Inevitable? Sure. I mean, that's how these things work, sadly. Back when DC Comics did "Crisis on Infinite Earths," it rebooted the universes, brought everything back down to one main continuity, fixed all the contradictions... and then within two decades they pulled out hypertime and Infinite Crisis and all this garbage. Marvel does it too, though usually on a smaller scale and a little more frequently. Of course DC and Marvel don't try to enforce cross-genre continuity like in Battal, where the movies and books and comics and cartoons all intersect.

Anyways, long story short, I personally hope that Battal doesn't get fractured again, but only time will tell. My hope is that by incorporating all these timelines into the Paradox Negation Wards or whatever, Realmworlds Publishing (or whatever they call themselves now) is saying, "yes, these timelines exist canonically, and stories can be told within them, but when push comes to shove, the greater continuity of Battal has to fall back to one primary, internally consistent timeline.

It's all moot anyways. There are already plans to ret-con all this with the House of Char starting next year - Zeta
Seriously? "House of Char"? I had a dream involving something like that once... well, honestly, more of a nightmare.
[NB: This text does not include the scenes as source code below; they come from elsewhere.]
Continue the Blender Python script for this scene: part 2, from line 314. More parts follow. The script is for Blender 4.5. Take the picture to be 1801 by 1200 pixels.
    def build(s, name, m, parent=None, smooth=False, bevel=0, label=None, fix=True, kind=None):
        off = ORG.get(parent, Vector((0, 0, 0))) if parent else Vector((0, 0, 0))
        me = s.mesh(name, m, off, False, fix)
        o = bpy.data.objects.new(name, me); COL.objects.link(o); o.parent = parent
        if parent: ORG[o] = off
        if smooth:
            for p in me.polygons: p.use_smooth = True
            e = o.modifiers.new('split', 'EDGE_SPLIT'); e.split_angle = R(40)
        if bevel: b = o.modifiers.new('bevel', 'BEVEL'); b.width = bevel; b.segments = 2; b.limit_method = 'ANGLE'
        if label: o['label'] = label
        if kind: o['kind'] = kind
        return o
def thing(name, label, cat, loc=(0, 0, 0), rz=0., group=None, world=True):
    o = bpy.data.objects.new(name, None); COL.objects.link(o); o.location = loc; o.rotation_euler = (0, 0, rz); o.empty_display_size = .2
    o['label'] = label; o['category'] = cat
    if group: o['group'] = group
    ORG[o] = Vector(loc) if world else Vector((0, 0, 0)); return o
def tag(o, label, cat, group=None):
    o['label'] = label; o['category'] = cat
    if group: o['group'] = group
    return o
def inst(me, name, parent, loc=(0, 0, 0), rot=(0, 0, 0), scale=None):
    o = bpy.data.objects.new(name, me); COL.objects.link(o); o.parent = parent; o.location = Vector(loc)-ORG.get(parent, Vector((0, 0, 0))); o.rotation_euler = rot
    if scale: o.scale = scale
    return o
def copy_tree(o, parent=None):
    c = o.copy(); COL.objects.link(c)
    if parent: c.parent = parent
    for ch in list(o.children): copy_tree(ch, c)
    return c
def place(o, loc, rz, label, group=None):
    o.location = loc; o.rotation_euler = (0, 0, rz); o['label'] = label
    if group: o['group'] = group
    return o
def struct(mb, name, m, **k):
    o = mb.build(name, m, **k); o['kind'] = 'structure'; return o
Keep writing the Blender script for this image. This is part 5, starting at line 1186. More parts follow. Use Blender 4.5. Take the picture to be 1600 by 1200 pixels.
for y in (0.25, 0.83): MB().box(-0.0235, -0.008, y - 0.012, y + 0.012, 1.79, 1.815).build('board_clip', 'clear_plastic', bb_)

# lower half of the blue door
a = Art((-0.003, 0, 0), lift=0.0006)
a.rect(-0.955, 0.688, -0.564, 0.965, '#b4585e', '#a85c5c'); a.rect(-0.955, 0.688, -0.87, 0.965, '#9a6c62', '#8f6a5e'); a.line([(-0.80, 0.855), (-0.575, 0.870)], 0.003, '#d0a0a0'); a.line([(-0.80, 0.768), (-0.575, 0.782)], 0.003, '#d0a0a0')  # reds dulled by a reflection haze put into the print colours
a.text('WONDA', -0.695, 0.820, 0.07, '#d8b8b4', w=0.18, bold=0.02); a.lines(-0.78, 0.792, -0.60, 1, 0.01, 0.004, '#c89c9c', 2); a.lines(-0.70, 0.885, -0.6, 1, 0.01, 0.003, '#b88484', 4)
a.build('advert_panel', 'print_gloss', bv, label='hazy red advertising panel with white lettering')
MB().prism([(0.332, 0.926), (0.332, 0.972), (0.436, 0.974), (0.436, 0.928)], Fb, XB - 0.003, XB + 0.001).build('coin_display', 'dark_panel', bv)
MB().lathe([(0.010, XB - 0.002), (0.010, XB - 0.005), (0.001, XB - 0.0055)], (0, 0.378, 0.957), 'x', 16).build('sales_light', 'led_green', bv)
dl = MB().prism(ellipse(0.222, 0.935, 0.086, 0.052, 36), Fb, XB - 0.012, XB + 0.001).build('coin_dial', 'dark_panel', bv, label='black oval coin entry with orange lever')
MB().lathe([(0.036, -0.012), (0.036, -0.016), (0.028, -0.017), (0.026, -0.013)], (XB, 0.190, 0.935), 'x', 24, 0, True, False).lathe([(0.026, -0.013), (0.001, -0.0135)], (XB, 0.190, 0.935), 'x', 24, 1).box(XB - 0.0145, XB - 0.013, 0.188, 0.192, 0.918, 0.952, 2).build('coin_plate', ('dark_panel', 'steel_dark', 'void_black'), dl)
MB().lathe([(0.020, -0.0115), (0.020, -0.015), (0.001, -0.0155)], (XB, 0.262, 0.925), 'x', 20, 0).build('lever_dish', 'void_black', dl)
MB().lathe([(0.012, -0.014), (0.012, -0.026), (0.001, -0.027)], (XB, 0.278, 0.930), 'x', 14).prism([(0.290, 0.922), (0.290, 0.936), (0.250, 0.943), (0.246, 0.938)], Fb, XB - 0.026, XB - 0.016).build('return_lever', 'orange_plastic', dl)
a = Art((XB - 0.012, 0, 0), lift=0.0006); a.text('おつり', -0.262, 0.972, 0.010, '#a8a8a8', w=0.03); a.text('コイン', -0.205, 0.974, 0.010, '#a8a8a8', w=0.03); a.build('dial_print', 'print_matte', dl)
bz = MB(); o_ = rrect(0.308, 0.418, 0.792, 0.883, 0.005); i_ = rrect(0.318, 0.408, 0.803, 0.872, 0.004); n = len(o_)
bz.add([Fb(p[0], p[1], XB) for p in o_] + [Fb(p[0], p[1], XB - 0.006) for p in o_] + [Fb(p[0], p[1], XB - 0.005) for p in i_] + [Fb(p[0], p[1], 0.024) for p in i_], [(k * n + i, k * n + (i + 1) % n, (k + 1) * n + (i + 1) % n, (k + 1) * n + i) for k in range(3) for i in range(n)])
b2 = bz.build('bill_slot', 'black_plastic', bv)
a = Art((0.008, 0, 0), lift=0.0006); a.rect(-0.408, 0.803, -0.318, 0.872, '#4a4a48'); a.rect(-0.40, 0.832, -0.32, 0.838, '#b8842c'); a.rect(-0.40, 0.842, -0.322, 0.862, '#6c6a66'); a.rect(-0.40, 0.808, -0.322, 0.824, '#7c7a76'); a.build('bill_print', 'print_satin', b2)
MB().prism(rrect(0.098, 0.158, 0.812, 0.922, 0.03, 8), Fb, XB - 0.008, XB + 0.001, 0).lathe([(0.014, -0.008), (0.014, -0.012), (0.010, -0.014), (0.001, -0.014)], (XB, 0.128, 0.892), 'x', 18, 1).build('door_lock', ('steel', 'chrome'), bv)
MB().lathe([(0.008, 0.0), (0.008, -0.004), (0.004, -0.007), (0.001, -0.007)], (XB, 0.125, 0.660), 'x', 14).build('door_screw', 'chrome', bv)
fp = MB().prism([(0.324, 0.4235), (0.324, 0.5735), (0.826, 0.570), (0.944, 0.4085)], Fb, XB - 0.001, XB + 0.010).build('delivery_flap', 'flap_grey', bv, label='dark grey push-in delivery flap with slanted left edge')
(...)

Rainstorms of blood, howling winds of fear and terror, men casting out their own eyes rather than bear witness to... no, it was nothing. - J to the M

 

Comments (7)

Anonymous said

at 6:48 pm on Feb 20, 2006

wow.. this article is the best thing ever...

Anonymous said

at 7:10 pm on Feb 20, 2006

Heh... well this subject is fertile ground!

Anonymous said

at 10:22 pm on Feb 20, 2006

Do we know which Elemenstor ends up having the power to snip out the alternate timelines and replace it with one version? Harbinger Portent? Aklom Reklats? Gendoman Ovelkus?

Anonymous said

at 10:25 pm on Feb 20, 2006

It was a group effort, actually. It's such dense material, I'm having a hard time getting all the players named and linked to. Virtually everyone from every timeline at least makes an appearance.

Anonymous said

at 10:27 pm on Feb 20, 2006

yeah.. I don't think that a definative list would be possible

Anonymous said

at 2:00 am on Feb 22, 2006

I remember hearing about this a few years ago, but I can't believe they're actually doing it! When I heard about it they were kicking around the idea of a Crisis on Infinite Battals, but I like this title better. Who do they have writing it?

Anonymous said

at 10:11 pm on Feb 22, 2006

This is great! I'm so proud of you, folks.